Другое пояснение предложено Григорием Кружковым:

«“И меня только равный убьет”. Существует много разных интерпретаций этой последней строки стихотворения Мандельштама; но самый общий смысл проясняется, как ни странно, если перевести это предложение на английский язык. По-английски “равный” – пэр (peer). Одно из главных прав, данных Великой хартией вольностей, было право баронов быть судимыми только судом пэров, то есть судом равных (judicium parium). “Равный” – это вообще понятие феодальное, иерархическое. Для рыцаря есть нечто похуже смерти – бесчестная смерть. Казнь тем и позорна, что это смерть от руки палача – человека подлого сословия. Эдмунд в “Короле Лире”, сраженный на поединке воином, скрывшим свое лицо и имя, успокаивается, узнав перед смертью, что сразивший его – человек не менее высокого происхождения (его брат Эдгар). Мандельштам в финале своего стихотворения заявляет свое право на суд равных»[315]. Об этой же параллели позже писал Демьян Фаншель – он прямо возвел мандельштамовскую строку к Великой хартии вольностей[316]. Итак, в финале речь идет о справедливом суде равных или о бессмертии – так ли это? как согласуются предложенные толкования последней строки с общим смыслом стихотворения?
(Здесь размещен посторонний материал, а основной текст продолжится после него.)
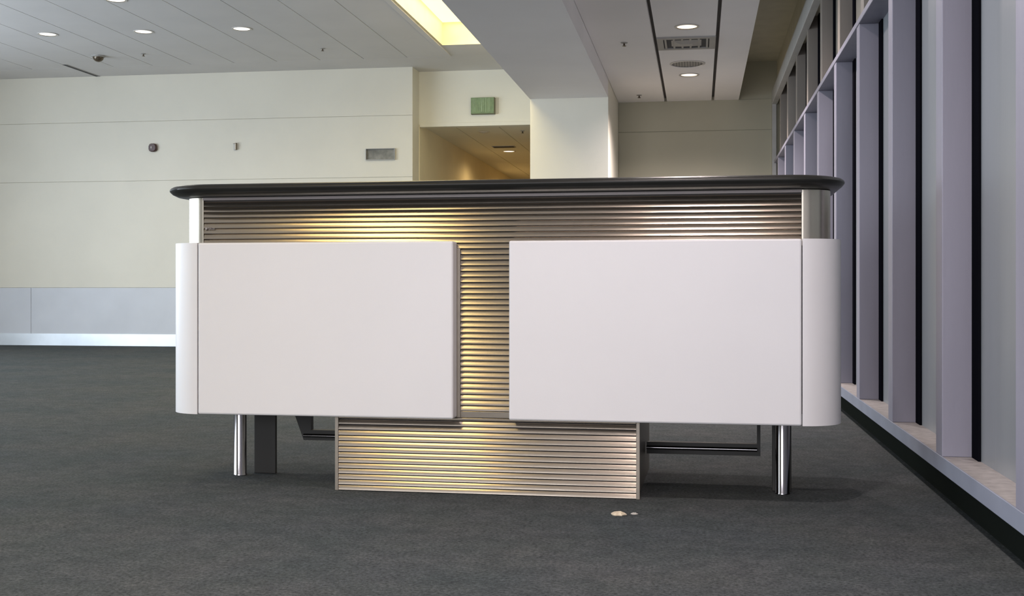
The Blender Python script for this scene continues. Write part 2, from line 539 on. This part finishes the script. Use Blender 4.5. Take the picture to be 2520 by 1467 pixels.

«Волк» содержит целый ряд аллюзий на стихи других поэтов, от Пушкина до Багрицкого, рассматривать весь этот ряд сейчас мы не будем, а попробуем прежде всего восстановить жизненный контекст стихотворения. В начале 1930-х Мандельштаму перспектива его личного существования виделась такой: тюрьма и ссылка или насильственная смерть, примеры были перед глазами, и ничего другого не просматривалось. Надежда Яковлевна по этому поводу писала впоследствии: «Из всех видов уничтожения, которыми располагает государство, О.М. больше всего ненавидел смертную казнь, или “высшую меру”, как мы тактично ее называли. Не случайно в бреду он боялся именно расстрела. Спокойно относившийся к ссылкам, высылкам и другим способам превращения людей в лагерную пыль – “мы ведь с тобой этого не боимся”, – он содрогался при одной мысли о казни. Нам довелось читать сообщения о расстрелах многих людей. В городах иногда даже расклеивались специальные объявления. О расстреле Блюмкина (или Конрада?) мы прочли в Армении – на всех столбах и стенах расклеили эту весть. О.М. и Борис Сергеевич (Кузин. – И.С.) вернулись в гостиницу потрясенные, убитые, больные… Этого оба они вынести не могли. Вероятно, смертная казнь не только символизировала для них всякое насилие, она еще чересчур конкретно и зримо представлялась их воображению. Для рационалистического женского ума это менее ощутимо, и поэтому массовые переселения, лагеря, тюрьмы, каторга и прочее глумление над человеком мне еще более ненавистны, чем мгновенное убийство. Но для О.М. это было не так…»[317].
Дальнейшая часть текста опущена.